Zemaria Pinto
[Augusto dos Anjos] desidealizou o conceito de gosto
para dessacralizar a linguagem e, com isto, verbalizar despreconceituosamente a
experiência humana.
(Eduardo Portela)
O animal conhece a morte tão-somente na morte; já o
homem se aproxima dela a cada hora com inteira consciência e isso torna a vida
às vezes questionável, mesmo para quem ainda não conheceu no todo mesmo da vida
o seu caráter de contínua aniquilação. Principalmente devido à morte é que o
homem possui filosofias e religiões.
(Schopenhauer)
Augusto
dos Anjos, poeta expressionista?
O primeiro a apontar a
aproximação de Augusto dos Anjos ao Expressionismo foi Gilberto Freyre, em
artigo de 1924, eivado de equívocos históricos e de avaliação, porém, com uma
observação pioneira: “Havia em Augusto dos Anjos alguma coisa de um moderno
pintor alemão expressionista. Um gosto mais de decomposição do que de
composição” (1994, p. 78). Quarenta e cinco anos depois[i], é
Anatol Rosenfeld quem volta ao assunto, lançando as primeiras luzes para a
compreensão do autor pelo viés expressionista, ao aproximá-lo dos poetas
alemães Gottfried Benn, Georg Heym e Georg Trakl, contemporâneos de Augusto dos
Anjos:
Há naturalmente diferenças
profundas, de forma e substância, entre cada qual desses poetas de uma só
geração e, em especial, entre os três alemães e o brasileiro. Mas há, sem que
se queira fazer de Augusto dos Anjos um expressionista (movimento do qual
dificilmente pode ter tido notícia), coincidências notáveis. (2006, p. 264)
Ora, não “ter tido
notícia” do movimento expressionista não tira de Augusto dos Anjos o mérito de,
a seu modo, ser parte integrante dele, desenvolvendo processos expressionistas
inéditos, em paralelo com o que faziam os poetas europeus. De qualquer forma, o
que nos interessa é a utilização de elementos teóricos do Expressionismo,
comuns em Augusto dos Anjos e na primeira geração expressionista alemã, que
começa a aparecer em 1910, quatro anos após o início da produção expressionista
do autor paraibano.
Objetivos
O que pretendemos
demonstrar: primeiro, fugindo do lirismo confessional, e baseado em um conceito
pinçado em Schopenhauer, a dor estética, o autor forjou uma personagem, a sua
máscara lírica; segundo, a finalidade desta era denunciar a degradação pela
qual passava a humanidade, por meio de poemas que subvertiam as noções então
aceitas de beleza; por último, como consequência desse processo, Augusto dos
Anjos aproximou-se de tal forma dos expressionistas alemães – antes deles –,
que é absolutamente aceitável classificá-lo como um poeta expressionista. Em
outras palavras, justificando o título do nosso trabalho, Augusto dos Anjos
inventou uma variante expressionista, calcada especialmente na deformação da
realidade, buscando uma representação não aristotélica, inserida em uma forma
fragmentada e contrastante – dentro do padrão geral, de “uma poesia marcada
menos por um estilo comum do que por atitudes comuns” (SHEPPARD, 1999, p. 313).
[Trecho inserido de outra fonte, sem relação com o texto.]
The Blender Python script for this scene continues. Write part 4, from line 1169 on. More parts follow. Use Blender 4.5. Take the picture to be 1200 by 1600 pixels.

E aqui não se trata apenas de uma “sensibilidade expressionista”, termo que
poderia ser usado em relação a Euclides da Cunha, por exemplo, mas de um corpus e uma Ideia expressionistas. Sem
temer o grotesco ou o kitsch,
extraindo beleza do “mau gosto” e da matéria em decomposição, Augusto dos Anjos
registrou, de modo singular, a vida brasileira no limiar do século XX.
[i] 1969 é o ano de publicação do
texto em livro. Na 30ª edição do Eu,
de 1965, Francisco de Assis Barbosa cita Rosenfeld, com detalhes (p. 315).
Aliás, o próprio Rosenfeld afirma, no prefácio de seu livro, que aqueles
estudos haviam sido publicados, “na sua grande maioria, em periódicos
brasileiros, no decurso dos últimos quinze anos” (2006, p. 11).
OBS1: Comunicação apresentada ao I CONALI - Congresso Nacional de Literatura, realizado em João Pessoa, de 03 a 06 de junho de 2012, comemorando o centenário de publicação do Eu. Publicada nos anais do I CONALI.
OBS2: Trata-se de uma versão resumida da dissertação de mestrado em Estudos Literários do autor, apresentada a 11 de abril de 2012, na UFAM.